The sensory areas of my cerebral cortex enjoy the quiet laying down of information line by line, word by word in a slow accretion. And it was ever thus. Having finally learnt to read a little after my ninth birthday (which in my village school in sleepy Surrey, England, marked me as precocious) I was for the rest of my school days rarely without a paper-back novel stuck in my blazer pocket.

By the time I was sixteen or seventeen I was ready to tackle what is perhaps the most epic of the various eighteenth century contenders for the title of the first English novel, Henry Fielding's Tom Jones, London, 1749. I toted a hard-bound edition around for six months or more and can still remember its heft in my hands: thus began a fat-book fetish that continues to this day. It weighed in at well over a thousand pages. My recent, summer conquest was David Foster Wallace's Infinite Jest, Little Brown, New York, 1996, packing 1079 pages and I am currently reading William T. Vollman's Fathers and Crows, Viking, New York, 1992 - whose pagination clocks in a tick under four figures at 988. Next up? Perhaps the same author's Imperial (1296 pages) Viking, New York, 2009. This work, about California's Imperial Valley is blurbed as follows:

"Known for his penetrating meditations on poverty and violence, Vollmann has spent ten years doggedly investigating every facet of this binational locus, raiding archives, exploring polluted rivers, guarded factories, and Chinese tunnels, talking with everyone from farmers to border patrolmen in his search for the fading American dream and its Mexican equivalent."

I find deep satisfaction in scaling these mountains of words, of living on their slopes for weeks at a time, getting successively dizzier as I ascend the page ladder towards the peak. There is, quite simply, a physical as well as cerebral joy in the process; and the controls are deeply familiar: the simple flip of the page.

A couple of weeks ago, the gnats mercifully absent, we sat outside at dusk looking across the pool and up-slope with the Topa Topas rising (majestically) beyond and two bobcats - barely more than bobkittens - emerged from behind a rock perhaps 25 yards away from us and proceeded to frolic on a warm ledge of sandstone, occasionally pausing to cast a fixed stare in our direction. Beautiful creatures, their feral presentness was an astringent antidote to the mediated experiences that awaited us that evening -whether by the turn of a page or the click of a mouse.

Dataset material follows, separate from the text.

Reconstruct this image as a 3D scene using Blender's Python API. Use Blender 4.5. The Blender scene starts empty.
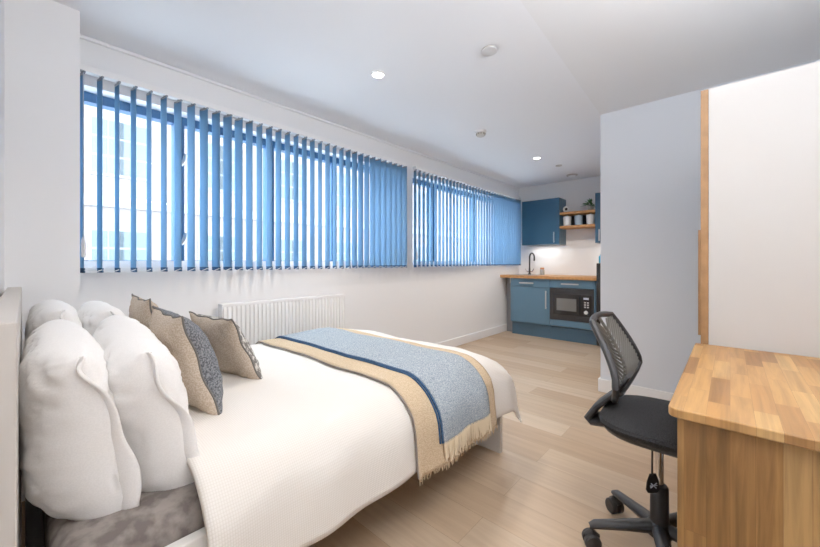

When darkness descends the wildland views fall away replaced by the soft scrim of linen curtains or the jet hard reflections of the window glass. Through the un-curtained kitchen windows a few lights are visible across on Sulphur Mountain and the glow of Santa Paula and beyond suffuses the night sky. It is not truly dark. The urban part of the urbanwildland is ever present. But so too is the constant buzz of cicadas and deep in the night often the mewling of coyotes. Early mornings are sometimes punctuated by the fog drip that runs off the un-guttered eaves into the gravel surround. The squeak of ground squirrels and the three-noted calls of quail fill out the orchestration of our mornings.

The windows are opened after the warmth of the day passes and later the cool night air flows over our bed. The creaking of metal studs and air movement across our faces echoes the diurnal arc of shifting temperatures and in the early morning chill around 4 a.m. the HVAC compressor sometimes kicks on in reverse-cycle to push warm air into the room - a signal to close the windows and shut off the heat.

But despite this data from the world beyond, we are essentially cloistered - we live on the edge of the wildland but within a container that is designed to filter out the wildness and the weather - purposed to maintain our access to the urban information stream and allow only edited, sanitized access to the wildland.

It's a fine line: I would spend less time with the urban media if I could more fully engage our surroundings - day and night. It seems to me that the wildland is a book with pages beyond number - it may be the ultimate read.